Every gun that is made, every warship launched, every rocket fired signifies, in the final sense, a theft from those who hunger and are not fed, those who are cold and are not clothed. This world in arms is not spending money alone. It is spending the sweat of its laborers, the genius of its scientists, the hopes of its children.
- President Dwight D. Eisenhower

Wednesday, February 11, 2009

Chris Szabo

He's a modern-day skilled laborer. Apparently he knows someone in Louisiana.

Ok, so as a follow-up to yesterday's post, I want to talk about modern day labor issues through the lens of the global automotive industry. First things first, I need to disabuse all of you of unhelpful false assumptions.
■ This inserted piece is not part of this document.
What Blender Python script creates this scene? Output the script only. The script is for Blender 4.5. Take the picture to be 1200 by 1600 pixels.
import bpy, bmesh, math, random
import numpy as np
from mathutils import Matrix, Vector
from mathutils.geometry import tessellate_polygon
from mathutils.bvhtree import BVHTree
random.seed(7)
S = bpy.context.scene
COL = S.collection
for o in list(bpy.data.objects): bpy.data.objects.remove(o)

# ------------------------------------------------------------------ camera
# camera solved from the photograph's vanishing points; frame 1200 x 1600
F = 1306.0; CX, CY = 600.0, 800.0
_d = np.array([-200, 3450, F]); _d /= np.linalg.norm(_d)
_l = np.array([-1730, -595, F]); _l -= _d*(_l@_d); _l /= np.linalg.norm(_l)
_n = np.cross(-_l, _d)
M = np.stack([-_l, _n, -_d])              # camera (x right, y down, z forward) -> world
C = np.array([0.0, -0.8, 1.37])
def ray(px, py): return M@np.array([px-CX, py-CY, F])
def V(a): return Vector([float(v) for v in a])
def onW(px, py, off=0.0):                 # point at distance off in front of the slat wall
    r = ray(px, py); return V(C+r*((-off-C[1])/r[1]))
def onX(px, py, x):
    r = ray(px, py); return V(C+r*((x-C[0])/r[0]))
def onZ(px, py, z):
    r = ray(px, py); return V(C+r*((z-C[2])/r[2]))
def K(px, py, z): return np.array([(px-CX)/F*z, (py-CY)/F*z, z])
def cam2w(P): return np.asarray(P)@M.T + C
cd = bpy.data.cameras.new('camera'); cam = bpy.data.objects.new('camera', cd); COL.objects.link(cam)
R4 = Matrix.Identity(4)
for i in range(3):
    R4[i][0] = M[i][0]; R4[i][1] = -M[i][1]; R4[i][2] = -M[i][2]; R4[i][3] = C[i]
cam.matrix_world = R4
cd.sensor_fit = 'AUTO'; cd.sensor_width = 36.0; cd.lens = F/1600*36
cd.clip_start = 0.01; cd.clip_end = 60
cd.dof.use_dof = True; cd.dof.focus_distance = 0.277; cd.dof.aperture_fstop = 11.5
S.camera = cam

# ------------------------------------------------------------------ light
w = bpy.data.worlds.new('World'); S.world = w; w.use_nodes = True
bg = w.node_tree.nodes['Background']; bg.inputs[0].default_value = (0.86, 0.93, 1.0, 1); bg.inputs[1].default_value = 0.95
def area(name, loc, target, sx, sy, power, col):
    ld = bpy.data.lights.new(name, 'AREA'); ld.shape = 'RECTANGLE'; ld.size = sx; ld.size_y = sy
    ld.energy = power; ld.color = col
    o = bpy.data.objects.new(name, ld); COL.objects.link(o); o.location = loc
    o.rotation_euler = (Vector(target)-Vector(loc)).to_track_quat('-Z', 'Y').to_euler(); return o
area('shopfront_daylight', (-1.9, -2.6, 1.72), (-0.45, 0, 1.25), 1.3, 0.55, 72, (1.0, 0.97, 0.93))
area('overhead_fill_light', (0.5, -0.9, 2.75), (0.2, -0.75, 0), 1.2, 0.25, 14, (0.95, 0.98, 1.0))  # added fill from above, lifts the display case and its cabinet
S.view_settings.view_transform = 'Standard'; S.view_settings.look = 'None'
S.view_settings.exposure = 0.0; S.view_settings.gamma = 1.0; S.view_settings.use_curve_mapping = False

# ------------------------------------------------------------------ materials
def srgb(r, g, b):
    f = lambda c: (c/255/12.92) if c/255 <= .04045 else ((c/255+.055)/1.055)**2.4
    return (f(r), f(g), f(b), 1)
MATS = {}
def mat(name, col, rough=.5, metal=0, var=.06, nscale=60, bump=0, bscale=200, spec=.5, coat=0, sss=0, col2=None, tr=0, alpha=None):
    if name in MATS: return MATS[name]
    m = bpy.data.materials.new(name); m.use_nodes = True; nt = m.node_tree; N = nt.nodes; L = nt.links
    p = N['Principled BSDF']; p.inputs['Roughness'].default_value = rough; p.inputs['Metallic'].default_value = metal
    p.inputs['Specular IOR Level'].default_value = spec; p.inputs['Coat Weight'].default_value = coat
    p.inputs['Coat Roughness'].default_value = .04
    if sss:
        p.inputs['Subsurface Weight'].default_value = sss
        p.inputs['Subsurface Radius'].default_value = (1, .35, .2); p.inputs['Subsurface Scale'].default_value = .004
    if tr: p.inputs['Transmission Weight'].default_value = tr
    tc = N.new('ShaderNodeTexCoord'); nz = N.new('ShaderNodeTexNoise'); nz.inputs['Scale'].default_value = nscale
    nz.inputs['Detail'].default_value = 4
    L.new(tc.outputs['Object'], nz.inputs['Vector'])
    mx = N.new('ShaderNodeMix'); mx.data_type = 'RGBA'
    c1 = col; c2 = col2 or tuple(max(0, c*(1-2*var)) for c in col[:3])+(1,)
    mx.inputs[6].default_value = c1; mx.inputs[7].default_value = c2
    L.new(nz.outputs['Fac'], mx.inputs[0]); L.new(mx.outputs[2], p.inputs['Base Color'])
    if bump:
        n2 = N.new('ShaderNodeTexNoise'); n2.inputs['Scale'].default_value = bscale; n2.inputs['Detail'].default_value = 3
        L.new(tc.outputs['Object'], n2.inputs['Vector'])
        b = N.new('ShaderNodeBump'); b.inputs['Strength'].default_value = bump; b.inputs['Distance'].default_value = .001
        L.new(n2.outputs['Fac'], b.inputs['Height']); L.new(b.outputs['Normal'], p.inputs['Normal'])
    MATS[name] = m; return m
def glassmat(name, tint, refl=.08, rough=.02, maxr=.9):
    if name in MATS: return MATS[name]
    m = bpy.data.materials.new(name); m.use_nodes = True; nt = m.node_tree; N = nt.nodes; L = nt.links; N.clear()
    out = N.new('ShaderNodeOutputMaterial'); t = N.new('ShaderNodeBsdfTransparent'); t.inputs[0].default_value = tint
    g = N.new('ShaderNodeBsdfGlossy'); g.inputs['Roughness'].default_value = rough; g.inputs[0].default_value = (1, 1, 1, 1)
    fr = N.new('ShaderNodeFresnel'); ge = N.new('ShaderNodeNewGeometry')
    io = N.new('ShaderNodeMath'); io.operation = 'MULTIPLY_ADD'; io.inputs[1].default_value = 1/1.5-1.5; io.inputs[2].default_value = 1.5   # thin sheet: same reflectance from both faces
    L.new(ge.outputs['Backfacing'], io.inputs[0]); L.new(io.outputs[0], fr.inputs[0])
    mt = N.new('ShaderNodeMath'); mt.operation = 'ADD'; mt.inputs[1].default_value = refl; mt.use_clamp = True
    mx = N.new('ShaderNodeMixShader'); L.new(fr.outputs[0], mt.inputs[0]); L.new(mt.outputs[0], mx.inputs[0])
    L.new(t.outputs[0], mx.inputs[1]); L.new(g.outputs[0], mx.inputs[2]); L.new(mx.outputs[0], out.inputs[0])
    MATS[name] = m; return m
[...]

There is no such thing as Ford, GM, Chrysler, Toyota, Honda, KIA, Daimler, or any other automotive company. There is no such thing as union shops, non-union shops, or singularly distinguishable shops at all. So what is there, exactly, if these things which you think exist, don't actually exist?

Instead of individual tangible companies, there are more intangible concepts, such as the American domestic legacy auto industry, The American domestic transplant industry, the various foreign industries, and the American industry in foreign markets. Moreover, instead of union shops or non-union shops, there are shops that are more or less affected by unions. See, even in a non-union shop, it has to transport or receive its products from other shops, which may or may not be union, and the policies in those other shops affect all other shops that are connected.

Ok?

Any way, Chris Szabo felt incensed at a Facebook token sponsored by Honda, which I had given to Kim. Chris works for Fo-- oops. Chris works in the American domestic legacy auto industry, and works in a shop heavily influenced by unions. Any way, due to the utter horror show that has been the American domestic legacy auto industry experience these past few... decades, Chris is a bit sore at the idea of people buying a product that could, in his opinion, cost him his job. Luckily for him, a singular auto purchase will not in any meaningful way affect his employment.

What does affect his employment are things much bigger than him or me, and are not nearly as easily understood. See, Right-to-work states, NAFTA, the need to pacify Germany, Japan, and later Korea, those things are what really work for or against the future employment of Chris. All of this is rather convoluted, and seeing as I am leaving work in a few minutes (yes, I blog at work) I can't get into all of it in detail-- right now.

Still, it gives me something to write about. There is more to come.

2 comments:

Anonymous said...

szabo is so kick-ass, though. he really is.

Paul Gray said...

Man I hate when folks blog about what some said BY NAME and don't link to it for us to evaluate for ourselves.
Doing it the way you have makes me doubt your words, all of them.